I confess though that it can be a little trying travelling with my bipedal attendants - especially since I do so in order to bring a smidgen of culture into their otherwise bleak little lives. For example, I brought them to the Fontana del Nettuno (the Fountain of Neptune) in the Piazza Maggiore in order to highlight the sculptor's skilfully studied attention to the musculature of the sea god Neptune. I reminded them that this sculpture is Giambologna's homage to the (then) four known continents of the world - represented by the four sirens at the base of the fountain - and all my bipedal attendants could do was snigger at the water spouting out of the sirens' nipples. These people can be absolute Philistines. (Sometimes I just pretend that I don't know them).

We also stopped by le Due Torri - or Two Towers - which dominate the city's ancient university quarter. Not to be outshone by Pisa, Bologna has two leaning towers. The tallest of the two is just shy of 100 metres tall and those who climb its 498 steps are rewarded with a stunning view of the city's rooftops.

At least, I've been told so - because my bipedals refused to make the trek up the tower because they were too cheap to pay the admission fee (it's not like I don't give them a decent salary) and their feet were sore. Which in my mind translates as sheer laziness. Consequently, I had to forego my tower-top photo and pose in front of a street-level mural of Bologna.

Just for the record: it wasn't the same thing.

I do feel a little badly though - and not just about the missed photo op. The truth is, at one point, I almost got them into a spot of trouble at the Basilica di San Domenico - although, really, it was their own fault. My god-bipedal attendants asked that I pose in front of a statue of the Pietà. Normally, I try not to associate myself too closely with religious icons of any persuasion, but my male god-bipedal attendant made an excellent case that I would fit perfectly in one of the cherub's open hands and wouldn't that be a great photo? Of course he was right.

We had set up the shot perfectly but then my male bipedal attendant's hand slipped, thus failing to position me properly, and I took a tumble - at the very moment that one of the church's priests popped out from around the corner. Consequently, all you can see of me in the photo is a red blur. If I hadn't have been wearing my red kangaroo, you wouldn't have been able to see me at all. Thank goodness I still have a keen sense of fashion.

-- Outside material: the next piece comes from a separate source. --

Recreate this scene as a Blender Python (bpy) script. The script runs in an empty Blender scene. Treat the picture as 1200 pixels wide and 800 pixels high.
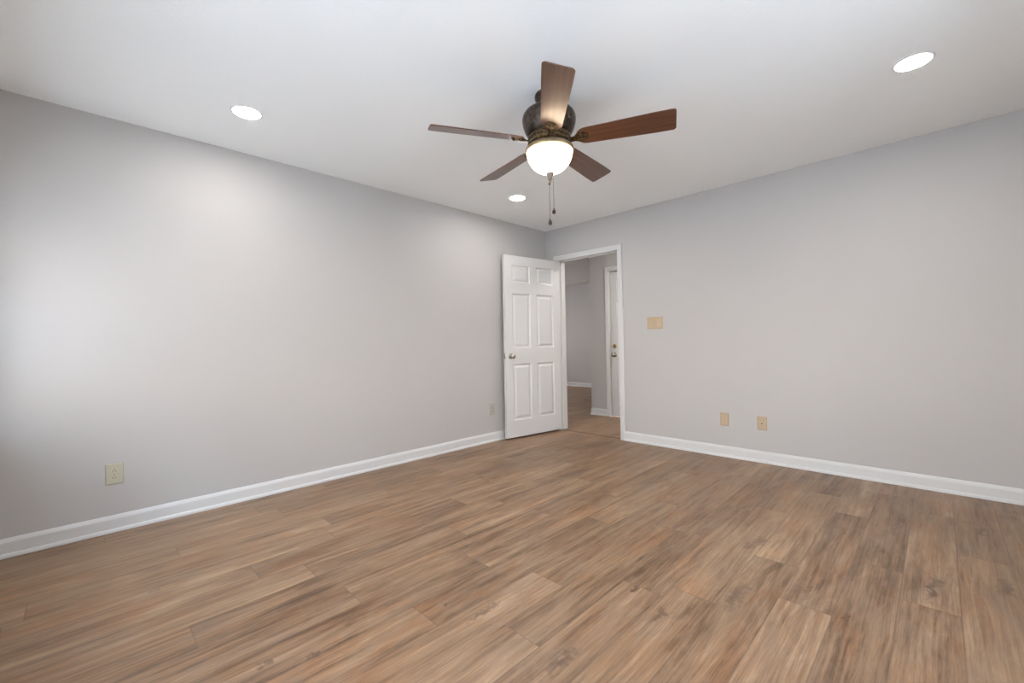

Fortunately, we weren't busted by the priest (those Dominicans were responsible for the Inquisition so I don't like messing with them) but not wanting to tempt fate any further, we all scurried out of the church in search of lunch. As I mentioned earlier, Bologna is the epicurean capital of the country but unfortunately that translates into a lot of meat dishes. As you all know, I'm a vegetarian bear but if there's one thing that Italy isn't short of - along with all those churches, piazzas, palazzos, basilicas and arcaded walkways - is pizzerias. And that's no bologna.